*TASK GOAL:* Retype nothing but the lines from the start of the material up to and including the line with "self.bm = bmesh.new()". Pictures don't belong in the copy.

*SOURCE EXCERPT:*
+-------+
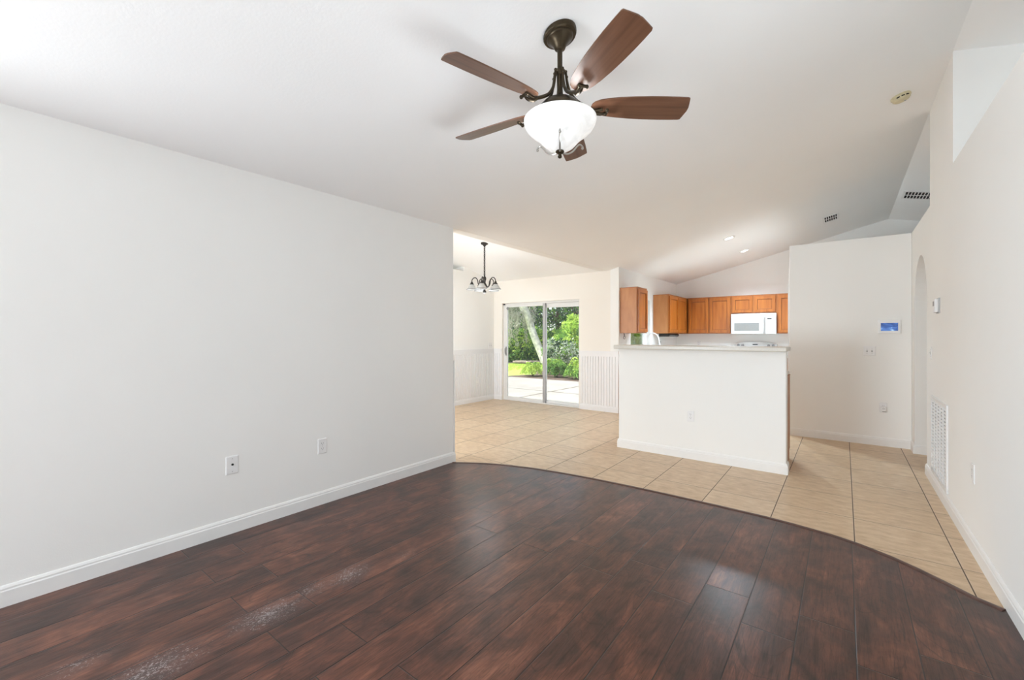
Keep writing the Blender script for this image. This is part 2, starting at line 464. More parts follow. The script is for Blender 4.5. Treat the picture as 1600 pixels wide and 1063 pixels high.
# ------------------------------------------------------------------ mesh helpers
class MB:
    def __init__(self):
        self.bm = bmesh.new()

    def box(self, x0, x1, y0, y1, z0, z1, mi=0):
        v = [self.bm.verts.new(c) for c in ((x0, y0, z0), (x1, y0, z0), (x1, y1, z0), (x0, y1, z0),
                                            (x0, y0, z1), (x1, y0, z1), (x1, y1, z1), (x0, y1, z1))]
        for f in ((0, 3, 2, 1), (4, 5, 6, 7), (0, 1, 5, 4), (1, 2, 6, 5), (2, 3, 7, 6), (3, 0, 4, 7)):
            self.bm.faces.new([v[i] for i in f]).material_index = mi
        return self

    def prism(self, pts, a, b, axis, mi=0):
        """Polygon PTS extruded from A to B along AXIS; pts are (x,y) for z, (x,z) for y, (y,z) for x."""
        def at(p, t):
            return {'x': (t, p[0], p[1]), 'y': (p[0], t, p[1]), 'z': (p[0], p[1], t)}[axis]
        lo = [self.bm.verts.new(at(p, a)) for p in pts]
        hi = [self.bm.verts.new(at(p, b)) for p in pts]
        n = len(pts)
        fs = [self.bm.faces.new(lo), self.bm.faces.new(hi[::-1])]
        for i in range(n):
            fs.append(self.bm.faces.new((lo[i], hi[i], hi[(i + 1) % n], lo[(i + 1) % n])))
        for f in fs:
            f.material_index = mi
        for f in fs:
            f.normal_update()
        bmesh.ops.triangulate(self.bm, faces=fs[:2], ngon_method='EAR_CLIP')
        return self

    def lathe(self, prof, c=(0, 0, 0), n=32, axis='z', mi=0, close=False):
        rings = []
        for (r, h) in prof:
            ring = []
            for k in range(n):
                a = 2 * pi * k / n
                if axis == 'z':
                    q = (c[0] + r * cos(a), c[1] + r * sin(a), c[2] + h)
                elif axis == 'y':
                    q = (c[0] + r * cos(a), c[1] + h, c[2] + r * sin(a))
                else:
                    q = (c[0] + h, c[1] + r * cos(a), c[2] + r * sin(a))
                ring.append(self.bm.verts.new(q))
            rings.append(ring)
        for a, b in zip(rings, rings[1:]):
            for k in range(n):
                f = self.bm.faces.new((a[k], a[(k + 1) % n], b[(k + 1) % n], b[k]))
                f.material_index = mi
        for ring in ((rings[0][::-1], rings[-1]) if not close else ()):
            self.bm.faces.new(ring).material_index = mi
        return self

    def tube(self, pts, rad, n=10, mi=0, flat=1.0):
        pts = [Vector(p) for p in pts]
        if not hasattr(rad, '__len__'):
            rad = [rad] * len(pts)
        up = None
        rings = []
        for i, p in enumerate(pts):
            t = (pts[min(i + 1, len(pts) - 1)] - pts[max(i - 1, 0)]).normalized()
            if up is None:
                up = t.orthogonal().normalized()
            up = (up - t * up.dot(t)).normalized()
            sd = t.cross(up)
            rings.append([self.bm.verts.new(p + (up * cos(2 * pi * k / n) + sd * sin(2 * pi * k / n) * flat) * rad[i]) for k in range(n)])
        for a, b in zip(rings, rings[1:]):
            for k in range(n):
                self.bm.faces.new((a[k], a[(k + 1) % n], b[(k + 1) % n], b[k])).material_index = mi
        self.bm.faces.new(rings[0][::-1]).material_index = mi
        self.bm.faces.new(rings[-1]).material_index = mi
        return self

    def ball(self, c, r, n=12, mi=0, sz=1.0):
        prof = [(max(1e-4, r * sin(pi * i / 8)), -r * sz * cos(pi * i / 8)) for i in range(9)]
        return self.lathe(prof, c, n, mi=mi)

    def build(self, name, mats, parent=None, smooth=False, bevel=0.0, seg=2):
        bm = self.bm
        bmesh.ops.recalc_face_normals(bm, faces=bm.faces[:])
        me = bpy.data.meshes.new(name)
        bm.to_mesh(me)
        bm.free()
        if not isinstance(mats, (list, tuple)):
            mats = [mats]
        for mm in mats:
            me.materials.append(M[mm])
        if smooth:
            me.polygons.foreach_set('use_smooth', [True] * len(me.polygons))
            try:
                me.set_sharp_from_angle(angle=R(40))
            except Exception:
                pass
        o = bpy.data.objects.new(name, me)
        COL.objects.link(o)
        if parent:
            o.parent = parent
        if bevel:
            md = o.modifiers.new('edge', 'BEVEL')
            md.width = bevel
            md.segments = seg
            md.limit_method = 'ANGLE'
            md.angle_limit = R(50)
        return o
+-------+
*CORRECT RESPONSE:*
Keep writing the Blender script for this image. This is part 2, starting at line 464. More parts follow. The script is for Blender 4.5. Treat the picture as 1600 pixels wide and 1063 pixels high.
# ------------------------------------------------------------------ mesh helpers
class MB:
    def __init__(self):
        self.bm = bmesh.new()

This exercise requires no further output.